The Rebild Society describes itself as a non-political Danish-American friendship organization, and it has held Independence Day celebrations in Rebild Hills every July 4 since 1912. The festival is billed as the largest Fourth of July celebration outside the United States, and its 2026 program still presents it as a place for relationships and friendships across generations. Even so, organizers are expecting the smallest crowd ever, a stark sign that the event’s symbolic role is being overtaken by the political fight around it.

AI-generated illustration
AI-generated illustration

The pressure follows a year of hardening tension over Greenland. In August 2025, Denmark summoned the top U.S. diplomat in Copenhagen after Danish broadcaster DR reported that at least three Americans with ties to Trump had been involved in covert influence operations in Greenland. Foreign Minister Lars Løkke Rasmussen said the interference was unacceptable and that Denmark does not spy on friends. Trump has since again said Washington would gain control of Greenland, while Denmark and Greenland insist the island is not for sale.

The friction is no longer confined to ministries and diplomatic notes. The U.S. Embassy in Copenhagen issued a demonstration alert on July 2, warning that a protest was planned at the embassy on Saturday, July 4, from about 1:00 p.m. to 3:30 p.m. and advising U.S. citizens to avoid large gatherings. Aalborg Municipality has also warned it could withdraw support for the Rebild Festival if tensions over Greenland persist, making the event’s sponsorship and guest list part of the same dispute.

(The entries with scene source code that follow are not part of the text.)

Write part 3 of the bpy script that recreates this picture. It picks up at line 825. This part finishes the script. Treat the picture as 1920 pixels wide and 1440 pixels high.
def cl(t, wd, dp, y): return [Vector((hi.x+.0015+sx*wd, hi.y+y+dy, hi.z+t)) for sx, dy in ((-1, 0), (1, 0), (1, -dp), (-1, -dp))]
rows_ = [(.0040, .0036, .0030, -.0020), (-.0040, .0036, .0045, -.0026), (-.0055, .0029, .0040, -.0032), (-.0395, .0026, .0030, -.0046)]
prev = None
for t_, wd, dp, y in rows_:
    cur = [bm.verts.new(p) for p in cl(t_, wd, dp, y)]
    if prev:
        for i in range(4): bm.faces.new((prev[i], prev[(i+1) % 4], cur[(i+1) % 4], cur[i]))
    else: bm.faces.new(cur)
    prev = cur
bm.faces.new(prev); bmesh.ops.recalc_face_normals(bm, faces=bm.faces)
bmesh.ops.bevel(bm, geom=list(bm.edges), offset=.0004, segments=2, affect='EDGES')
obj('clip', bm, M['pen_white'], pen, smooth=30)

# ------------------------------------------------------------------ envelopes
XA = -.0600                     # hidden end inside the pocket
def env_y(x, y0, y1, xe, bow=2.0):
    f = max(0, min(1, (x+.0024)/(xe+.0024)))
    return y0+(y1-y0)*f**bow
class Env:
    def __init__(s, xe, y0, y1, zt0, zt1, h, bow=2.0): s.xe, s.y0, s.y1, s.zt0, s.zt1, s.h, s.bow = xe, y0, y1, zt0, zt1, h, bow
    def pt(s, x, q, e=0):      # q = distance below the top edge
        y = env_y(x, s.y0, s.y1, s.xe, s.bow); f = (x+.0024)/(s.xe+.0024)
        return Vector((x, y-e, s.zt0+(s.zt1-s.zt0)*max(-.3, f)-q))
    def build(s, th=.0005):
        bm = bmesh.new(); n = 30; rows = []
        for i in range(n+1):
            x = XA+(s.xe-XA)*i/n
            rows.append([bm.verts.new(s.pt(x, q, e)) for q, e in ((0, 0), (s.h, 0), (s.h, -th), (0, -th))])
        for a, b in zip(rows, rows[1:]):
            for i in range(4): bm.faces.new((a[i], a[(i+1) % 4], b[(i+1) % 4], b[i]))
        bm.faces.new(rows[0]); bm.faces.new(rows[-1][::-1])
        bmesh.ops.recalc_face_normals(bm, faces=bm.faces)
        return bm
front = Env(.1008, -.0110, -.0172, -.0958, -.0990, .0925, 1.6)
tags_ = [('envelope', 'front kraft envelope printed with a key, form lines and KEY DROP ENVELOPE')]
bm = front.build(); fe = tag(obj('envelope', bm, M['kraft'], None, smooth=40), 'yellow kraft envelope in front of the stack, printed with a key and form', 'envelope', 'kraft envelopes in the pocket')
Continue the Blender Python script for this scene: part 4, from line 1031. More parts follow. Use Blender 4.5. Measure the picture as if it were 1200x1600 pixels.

Rebild Festival — Wikimedia Commons
Frank Vincentz via Wikimedia Commons (CC BY-SA 3.0)

That public pressure has given this year’s festival an unusually blunt political edge. What began in 1912 as a celebration of U.S. Independence Day and a homecoming for Danish Americans is now being used to signal distance from Washington, with the possible exclusion of U.S. officials standing in for a much larger break in the relationship.